Since the report has been published, more trans* people have come forward. Casey and Reynolds plan to publish a report with updated numbers in January.
London is listening
The impact of the report goes far beyond retweets and downloads. Casey and Reynolds traveled to London at the beginning of November to present their findings to the British Parliament.
They discussed their numbers and the success rate of trans* people getting elected—about one in three. The main obstacle is getting to the point of running for office. “It’s an almost overwhelmingly high bar to even run for office as a trans* person — just to deal with the questions and the prejudice,” Reynolds says. Casey points out that for most members of the trans* community, life is filled with more pressing concerns than trying to manage a political campaign. “Trans* people are busy trying not to get murdered, and to secure healthcare, stable jobs, and housing. So the biggest hurdle right now is survival.”
Upon hearing the findings from the report, the government officials were incredibly receptive, according to Casey. “Everyone we spoke to in the British government asked: ‘What do we need to do to make things better?’”
LGB versus T
Reynolds draws a parallel between where transgender people are in politics today to where gay people were in politics 40 years ago.

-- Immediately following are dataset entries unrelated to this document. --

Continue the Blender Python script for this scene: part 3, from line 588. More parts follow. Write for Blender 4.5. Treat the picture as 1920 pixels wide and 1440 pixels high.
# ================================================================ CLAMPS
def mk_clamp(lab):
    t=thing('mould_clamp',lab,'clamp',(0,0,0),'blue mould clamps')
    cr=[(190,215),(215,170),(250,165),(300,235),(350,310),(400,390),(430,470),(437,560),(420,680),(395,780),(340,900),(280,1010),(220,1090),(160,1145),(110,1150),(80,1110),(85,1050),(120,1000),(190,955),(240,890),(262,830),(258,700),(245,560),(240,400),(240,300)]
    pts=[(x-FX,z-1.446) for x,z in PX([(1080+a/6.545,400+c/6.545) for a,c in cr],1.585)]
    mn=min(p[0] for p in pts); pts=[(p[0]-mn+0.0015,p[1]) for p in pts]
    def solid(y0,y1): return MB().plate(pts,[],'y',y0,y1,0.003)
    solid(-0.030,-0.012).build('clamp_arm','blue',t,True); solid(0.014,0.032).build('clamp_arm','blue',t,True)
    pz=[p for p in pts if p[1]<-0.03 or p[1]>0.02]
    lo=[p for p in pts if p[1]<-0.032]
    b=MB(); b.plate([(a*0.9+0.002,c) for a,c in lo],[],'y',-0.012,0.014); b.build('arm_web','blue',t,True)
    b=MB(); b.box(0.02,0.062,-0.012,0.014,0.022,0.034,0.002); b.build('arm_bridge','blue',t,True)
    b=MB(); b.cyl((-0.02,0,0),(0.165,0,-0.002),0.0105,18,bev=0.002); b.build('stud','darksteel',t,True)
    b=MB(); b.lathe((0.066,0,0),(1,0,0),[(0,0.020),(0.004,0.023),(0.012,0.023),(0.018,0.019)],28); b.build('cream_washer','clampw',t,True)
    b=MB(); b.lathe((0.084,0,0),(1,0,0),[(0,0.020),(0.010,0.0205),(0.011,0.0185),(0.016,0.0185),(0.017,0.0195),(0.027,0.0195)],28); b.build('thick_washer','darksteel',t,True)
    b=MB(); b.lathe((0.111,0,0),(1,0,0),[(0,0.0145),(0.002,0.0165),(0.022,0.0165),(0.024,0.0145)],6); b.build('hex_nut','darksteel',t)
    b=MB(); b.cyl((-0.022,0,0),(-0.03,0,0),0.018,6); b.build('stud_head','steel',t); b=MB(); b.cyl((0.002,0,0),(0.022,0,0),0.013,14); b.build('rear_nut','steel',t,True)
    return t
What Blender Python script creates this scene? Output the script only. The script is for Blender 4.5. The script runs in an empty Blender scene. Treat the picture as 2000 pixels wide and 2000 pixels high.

But he is careful not to make a direct comparison. “The gay experience, while far from identical, is a parallel experience and thus useful history for scholars and transgender activists alike,” he says.
When major triumphs occur in the LGBT community, like nation-wide marriage equality, Reynolds says people often assume that transgender people are included in that victory. But they are often fighting different battles. “There are all these issues about your name, your legal identity, your health care, that are very, very different when you’re a trans* person,” he says. “The levels of suicide, bullying, depression, and homelessness amongst transgender youth, especially, is huge. It’s bad in the gay and lesbian community as well, but in the transgender community, it’s off the charts.”
In the United States, LGBT representation in politics is shifting. In 2013, there were 120 LGB representatives serving in state legislators across the country. Now there are 97. “We’ve lost almost a fifth of them because people step down and they’re not being replaced.” Now that gay marriage is legal nationwide, Reynolds says progressive donors are “moving on” to other causes.
Going Forward
Descriptive representation is a no-brainer, according to Reynolds. “You’re just less likely to be prejudiced if you know people who are gay or transgender,” he says. “So the impact of their presence in legislative bodies — your local school board, your national parliament — is even more powerful.
“We know that, and that’s my institute. We can measure that impact. It’s a really powerful way that social change happens.”
As a trans* person himself, Casey feels as though he views all trans* issues through a critical lens. “If you pose the question: ‘What is the most urgent issue facing the transgender community?’ the answer is not, ‘Getting elected to office.’”
But in its own way, this report is already positively impacting trans* lives — and not just by educating policy makers. At the end of the presentation at the London School of Economics, there was time for the audience to ask questions. A young man stood up and said, “I’m a trans* person and I’ve never thought about running for office before. But now that I’ve seen this report — maybe I will.”